Non mi sento un radical chic dell’ambientalismo e ho persino scritto più volte che è un errore arroccarsi su posizioni estreme. Ma mi sento in dovere di difendere la categoria, se non altro perché non mi sembra poi così numerosa e perché mi vengono in mente almeno dieci cose che, in questo campo, sono peggio: i negazionisti; i grandi ricchi che inquinano senza porsi il problema; le 100 multinazionali che da sole hanno contribuito al 76% delle emissioni globali (nell’elenco c’è un’italiana: l’ENI), i governi che si fanno corrompere e gli imprenditori che corrompono; le eco-mafie; l’abusivismo edilizio; chi sottovaluta i rischi idrogeologici; e in generale chi può fare e alla fine… Non fa. Mai. Nulla.
Caro ministro, è poco pragmatico prendersela con loro?
📰 I link
Fridays For Future compie tre anni. Moda del momento o movimento storico? Una riflessione di Sebastiano Michelotti, membro di FFF, sul Corriere.
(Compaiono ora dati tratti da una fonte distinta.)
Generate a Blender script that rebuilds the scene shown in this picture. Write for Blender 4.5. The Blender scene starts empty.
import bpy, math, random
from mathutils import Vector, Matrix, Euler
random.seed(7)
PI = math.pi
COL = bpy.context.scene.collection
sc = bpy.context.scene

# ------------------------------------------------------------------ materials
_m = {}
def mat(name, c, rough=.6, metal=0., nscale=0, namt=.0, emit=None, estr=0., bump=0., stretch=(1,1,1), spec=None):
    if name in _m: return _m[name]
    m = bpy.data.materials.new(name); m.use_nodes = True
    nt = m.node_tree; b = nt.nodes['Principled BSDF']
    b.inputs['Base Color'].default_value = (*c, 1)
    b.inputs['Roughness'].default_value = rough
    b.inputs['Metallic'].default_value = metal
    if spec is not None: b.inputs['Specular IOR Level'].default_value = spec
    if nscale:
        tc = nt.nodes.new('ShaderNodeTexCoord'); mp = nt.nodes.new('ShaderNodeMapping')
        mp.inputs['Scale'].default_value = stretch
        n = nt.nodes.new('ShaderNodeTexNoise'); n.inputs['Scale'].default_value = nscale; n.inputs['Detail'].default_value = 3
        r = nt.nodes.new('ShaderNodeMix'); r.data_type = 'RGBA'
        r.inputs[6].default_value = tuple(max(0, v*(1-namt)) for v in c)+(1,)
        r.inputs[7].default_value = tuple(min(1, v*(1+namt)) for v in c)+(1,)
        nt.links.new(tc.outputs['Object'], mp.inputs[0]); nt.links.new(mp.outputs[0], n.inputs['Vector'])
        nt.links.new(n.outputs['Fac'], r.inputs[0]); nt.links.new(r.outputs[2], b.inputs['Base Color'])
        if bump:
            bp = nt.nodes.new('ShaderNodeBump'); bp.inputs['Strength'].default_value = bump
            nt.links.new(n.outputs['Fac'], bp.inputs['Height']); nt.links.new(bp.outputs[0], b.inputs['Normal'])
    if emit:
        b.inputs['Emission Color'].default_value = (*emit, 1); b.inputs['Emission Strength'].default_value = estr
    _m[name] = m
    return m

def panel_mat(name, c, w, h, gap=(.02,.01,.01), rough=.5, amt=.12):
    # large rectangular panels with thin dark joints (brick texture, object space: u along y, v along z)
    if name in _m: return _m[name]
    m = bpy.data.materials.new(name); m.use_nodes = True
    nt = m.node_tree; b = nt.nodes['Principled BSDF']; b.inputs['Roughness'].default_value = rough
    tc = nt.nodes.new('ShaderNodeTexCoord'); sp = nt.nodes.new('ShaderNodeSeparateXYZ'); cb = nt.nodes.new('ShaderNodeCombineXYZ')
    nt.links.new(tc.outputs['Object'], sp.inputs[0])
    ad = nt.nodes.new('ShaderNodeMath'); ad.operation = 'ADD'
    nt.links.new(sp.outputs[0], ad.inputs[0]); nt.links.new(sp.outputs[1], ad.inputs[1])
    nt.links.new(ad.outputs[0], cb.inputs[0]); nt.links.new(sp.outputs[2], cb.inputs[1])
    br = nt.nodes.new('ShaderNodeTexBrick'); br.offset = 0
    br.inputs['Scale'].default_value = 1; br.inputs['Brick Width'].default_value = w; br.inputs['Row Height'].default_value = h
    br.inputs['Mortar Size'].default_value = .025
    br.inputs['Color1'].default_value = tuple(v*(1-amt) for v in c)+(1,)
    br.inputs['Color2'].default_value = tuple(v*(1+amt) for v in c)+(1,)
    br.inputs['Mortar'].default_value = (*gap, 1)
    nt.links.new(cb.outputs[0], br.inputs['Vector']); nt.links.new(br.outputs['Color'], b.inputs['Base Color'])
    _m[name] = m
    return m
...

Una “dieta” per il clima: 7 cose da fare a settembre per ridurre (davvero) l’impatto e generare consapevolezza. Sul mio Instagram, se te lo sei perso.
A Londra c’è una grande protesta di Extinction Rebellion, che ha attirato critiche da molti lati della politica e dell’economia. Poi però, anche un commento sul Financial Times ha detto «possono essere fastidiosi, ma hanno un ruolo vitale».
Nel Tevere, fiume della Capitale, continuano a morire migliaia di pesci. Perché? Ancora non si sa di preciso, ma potrebbe c’entrare l’inquinamento oppure per l’eccesso di detriti arrivati nel fiume dopo i temporali che bloccato l’afflusso di ossigeno in acqua. Sul Post la storia.
Recupero solo ora un approfondimento della redazione di Duegradi su un tema molto interessante: nel mondo sempre più attivisti per l’ambiente vengono uccisi.
👇 La cosa più bella
La cosa più bella che vedrai questo weekend? Una foto scattata da Chee Kee Teo a Singapore: mostra una femmina di lontra che prende per la collottola il suo cucciolo. L’autore delle foto, finalista al “Wildlife comedy photography award”, premio dedicato alla fotografia naturalistica dai risvolti comici, ha intitolato lo scatto “Time for school”. Salvati la foto per mandarla la prossima settimana a chi ha figli, sorelle, fratelli, nipoti che stanno tornando in classe svogliatamente.
Le altre foto finaliste del concorso le trovi qui, i vincitori verranno annunciati il 22 ottobre.